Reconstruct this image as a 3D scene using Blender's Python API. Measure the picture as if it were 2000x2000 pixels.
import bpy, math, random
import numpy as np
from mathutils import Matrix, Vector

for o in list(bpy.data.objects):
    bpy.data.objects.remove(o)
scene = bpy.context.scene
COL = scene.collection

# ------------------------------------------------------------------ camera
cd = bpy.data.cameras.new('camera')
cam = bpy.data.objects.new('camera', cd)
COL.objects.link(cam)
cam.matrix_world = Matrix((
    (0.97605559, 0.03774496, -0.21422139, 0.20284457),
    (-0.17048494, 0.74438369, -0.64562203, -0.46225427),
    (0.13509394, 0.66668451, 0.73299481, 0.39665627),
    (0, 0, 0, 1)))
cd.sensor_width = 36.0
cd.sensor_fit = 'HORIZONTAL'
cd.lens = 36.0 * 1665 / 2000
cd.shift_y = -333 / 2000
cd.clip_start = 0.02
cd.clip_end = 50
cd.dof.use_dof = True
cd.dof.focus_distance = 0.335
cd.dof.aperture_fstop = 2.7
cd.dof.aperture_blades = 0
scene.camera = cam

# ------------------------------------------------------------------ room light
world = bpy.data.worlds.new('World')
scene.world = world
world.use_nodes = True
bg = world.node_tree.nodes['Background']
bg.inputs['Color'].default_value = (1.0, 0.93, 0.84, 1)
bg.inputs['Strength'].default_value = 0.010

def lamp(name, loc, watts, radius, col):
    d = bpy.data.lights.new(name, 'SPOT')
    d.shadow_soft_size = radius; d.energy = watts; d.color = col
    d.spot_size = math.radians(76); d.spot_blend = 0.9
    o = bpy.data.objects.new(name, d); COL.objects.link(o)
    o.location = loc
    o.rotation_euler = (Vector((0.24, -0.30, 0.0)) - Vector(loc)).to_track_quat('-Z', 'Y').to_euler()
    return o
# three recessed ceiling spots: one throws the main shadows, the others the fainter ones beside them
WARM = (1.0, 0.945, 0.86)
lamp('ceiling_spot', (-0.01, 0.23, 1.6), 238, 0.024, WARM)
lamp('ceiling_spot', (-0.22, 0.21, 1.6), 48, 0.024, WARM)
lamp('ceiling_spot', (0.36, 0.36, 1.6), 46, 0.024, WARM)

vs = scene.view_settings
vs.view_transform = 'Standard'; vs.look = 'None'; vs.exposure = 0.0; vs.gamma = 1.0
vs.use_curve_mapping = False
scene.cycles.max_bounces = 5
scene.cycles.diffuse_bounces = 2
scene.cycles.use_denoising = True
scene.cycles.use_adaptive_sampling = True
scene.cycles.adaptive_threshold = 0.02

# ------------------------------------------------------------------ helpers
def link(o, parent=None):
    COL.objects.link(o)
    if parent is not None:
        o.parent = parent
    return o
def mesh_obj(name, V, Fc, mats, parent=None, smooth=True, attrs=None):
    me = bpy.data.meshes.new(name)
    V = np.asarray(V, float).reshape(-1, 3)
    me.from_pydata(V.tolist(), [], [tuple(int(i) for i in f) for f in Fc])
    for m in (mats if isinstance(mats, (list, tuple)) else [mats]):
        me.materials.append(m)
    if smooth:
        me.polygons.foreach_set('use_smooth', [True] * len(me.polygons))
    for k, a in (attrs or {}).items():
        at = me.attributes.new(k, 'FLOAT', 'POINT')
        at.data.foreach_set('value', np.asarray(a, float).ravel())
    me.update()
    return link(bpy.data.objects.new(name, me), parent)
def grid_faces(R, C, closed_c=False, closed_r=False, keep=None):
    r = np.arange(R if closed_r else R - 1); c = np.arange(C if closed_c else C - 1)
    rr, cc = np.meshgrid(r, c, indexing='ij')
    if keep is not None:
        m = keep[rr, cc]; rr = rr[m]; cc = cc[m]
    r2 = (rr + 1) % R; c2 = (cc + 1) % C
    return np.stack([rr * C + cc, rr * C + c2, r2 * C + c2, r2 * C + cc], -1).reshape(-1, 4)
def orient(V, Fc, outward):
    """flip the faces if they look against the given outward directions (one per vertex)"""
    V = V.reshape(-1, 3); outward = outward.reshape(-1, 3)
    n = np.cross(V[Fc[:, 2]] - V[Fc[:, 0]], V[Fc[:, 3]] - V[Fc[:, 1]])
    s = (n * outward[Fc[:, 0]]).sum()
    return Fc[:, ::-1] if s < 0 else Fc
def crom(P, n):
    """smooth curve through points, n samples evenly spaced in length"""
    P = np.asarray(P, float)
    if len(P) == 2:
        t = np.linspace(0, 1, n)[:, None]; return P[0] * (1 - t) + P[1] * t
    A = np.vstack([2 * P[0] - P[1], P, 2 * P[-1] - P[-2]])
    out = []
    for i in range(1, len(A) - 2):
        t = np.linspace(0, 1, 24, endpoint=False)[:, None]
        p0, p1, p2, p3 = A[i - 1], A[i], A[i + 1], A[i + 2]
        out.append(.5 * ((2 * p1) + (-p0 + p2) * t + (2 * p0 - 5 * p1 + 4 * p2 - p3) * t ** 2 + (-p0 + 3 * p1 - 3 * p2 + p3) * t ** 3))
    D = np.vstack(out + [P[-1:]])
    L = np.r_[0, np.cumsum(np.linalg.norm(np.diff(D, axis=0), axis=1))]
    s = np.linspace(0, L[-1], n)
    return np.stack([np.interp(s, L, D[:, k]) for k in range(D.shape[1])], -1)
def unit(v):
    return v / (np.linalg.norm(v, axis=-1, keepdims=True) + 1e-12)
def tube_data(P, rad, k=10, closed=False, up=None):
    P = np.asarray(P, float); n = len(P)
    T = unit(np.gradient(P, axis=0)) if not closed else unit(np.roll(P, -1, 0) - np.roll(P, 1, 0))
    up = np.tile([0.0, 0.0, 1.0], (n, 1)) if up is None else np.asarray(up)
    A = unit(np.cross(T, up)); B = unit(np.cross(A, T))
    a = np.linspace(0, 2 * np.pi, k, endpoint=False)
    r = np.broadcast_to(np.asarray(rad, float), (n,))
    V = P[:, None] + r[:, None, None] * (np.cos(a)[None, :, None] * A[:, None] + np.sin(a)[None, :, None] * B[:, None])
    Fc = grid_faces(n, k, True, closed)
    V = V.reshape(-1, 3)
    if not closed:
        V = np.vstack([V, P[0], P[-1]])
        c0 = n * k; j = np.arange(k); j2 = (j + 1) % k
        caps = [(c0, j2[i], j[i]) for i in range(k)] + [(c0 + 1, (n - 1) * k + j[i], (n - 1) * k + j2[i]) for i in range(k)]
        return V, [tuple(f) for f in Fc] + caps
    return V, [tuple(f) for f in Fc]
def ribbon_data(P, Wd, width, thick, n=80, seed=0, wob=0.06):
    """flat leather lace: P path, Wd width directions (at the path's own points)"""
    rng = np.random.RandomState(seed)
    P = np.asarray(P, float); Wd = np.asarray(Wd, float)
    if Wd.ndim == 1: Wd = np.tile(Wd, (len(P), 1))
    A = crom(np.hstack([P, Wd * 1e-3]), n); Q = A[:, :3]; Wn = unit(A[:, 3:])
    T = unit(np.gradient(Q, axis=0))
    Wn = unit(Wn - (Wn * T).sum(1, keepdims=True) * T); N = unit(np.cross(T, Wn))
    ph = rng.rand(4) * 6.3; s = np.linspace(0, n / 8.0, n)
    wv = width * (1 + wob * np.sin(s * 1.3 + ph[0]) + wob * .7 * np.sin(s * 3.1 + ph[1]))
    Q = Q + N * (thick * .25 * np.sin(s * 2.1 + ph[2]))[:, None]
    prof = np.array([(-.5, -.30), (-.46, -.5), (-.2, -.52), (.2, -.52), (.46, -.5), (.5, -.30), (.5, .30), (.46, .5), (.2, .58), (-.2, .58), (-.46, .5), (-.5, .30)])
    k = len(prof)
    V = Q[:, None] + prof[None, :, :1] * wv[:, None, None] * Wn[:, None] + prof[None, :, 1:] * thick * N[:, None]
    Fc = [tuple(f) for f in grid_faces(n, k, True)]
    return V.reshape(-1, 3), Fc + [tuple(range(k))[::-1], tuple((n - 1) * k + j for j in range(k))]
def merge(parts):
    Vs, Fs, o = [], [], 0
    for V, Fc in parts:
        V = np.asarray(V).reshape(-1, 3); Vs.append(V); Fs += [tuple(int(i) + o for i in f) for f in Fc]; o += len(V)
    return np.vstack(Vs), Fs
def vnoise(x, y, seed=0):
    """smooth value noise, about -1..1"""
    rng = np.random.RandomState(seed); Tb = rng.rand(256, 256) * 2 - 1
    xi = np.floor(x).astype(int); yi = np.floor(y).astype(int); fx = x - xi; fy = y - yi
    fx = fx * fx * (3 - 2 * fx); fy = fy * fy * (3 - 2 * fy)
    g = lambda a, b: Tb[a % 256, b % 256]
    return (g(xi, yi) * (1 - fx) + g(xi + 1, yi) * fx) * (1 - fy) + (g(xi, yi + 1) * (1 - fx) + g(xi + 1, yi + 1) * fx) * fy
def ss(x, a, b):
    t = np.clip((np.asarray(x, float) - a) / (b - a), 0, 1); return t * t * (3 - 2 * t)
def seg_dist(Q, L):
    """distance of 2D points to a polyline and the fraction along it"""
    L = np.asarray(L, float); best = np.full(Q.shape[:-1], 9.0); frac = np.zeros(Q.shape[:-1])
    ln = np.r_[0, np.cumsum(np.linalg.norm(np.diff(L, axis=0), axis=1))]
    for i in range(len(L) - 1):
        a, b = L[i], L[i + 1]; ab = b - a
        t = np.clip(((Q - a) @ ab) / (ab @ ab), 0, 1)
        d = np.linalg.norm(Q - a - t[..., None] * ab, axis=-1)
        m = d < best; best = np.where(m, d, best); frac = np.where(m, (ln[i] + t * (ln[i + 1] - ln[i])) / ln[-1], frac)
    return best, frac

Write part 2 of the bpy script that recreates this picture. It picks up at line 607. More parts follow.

_DIRECTIONS:_
Reproduce exactly, and only, the lines from the start of the entries through the one that contains "COL = scene.collection".

_FULL RESPONSE:_
Reconstruct this image as a 3D scene using Blender's Python API. Measure the picture as if it were 2000x2000 pixels.
import bpy, math, random
import numpy as np
from mathutils import Matrix, Vector

for o in list(bpy.data.objects):
    bpy.data.objects.remove(o)
scene = bpy.context.scene
COL = scene.collection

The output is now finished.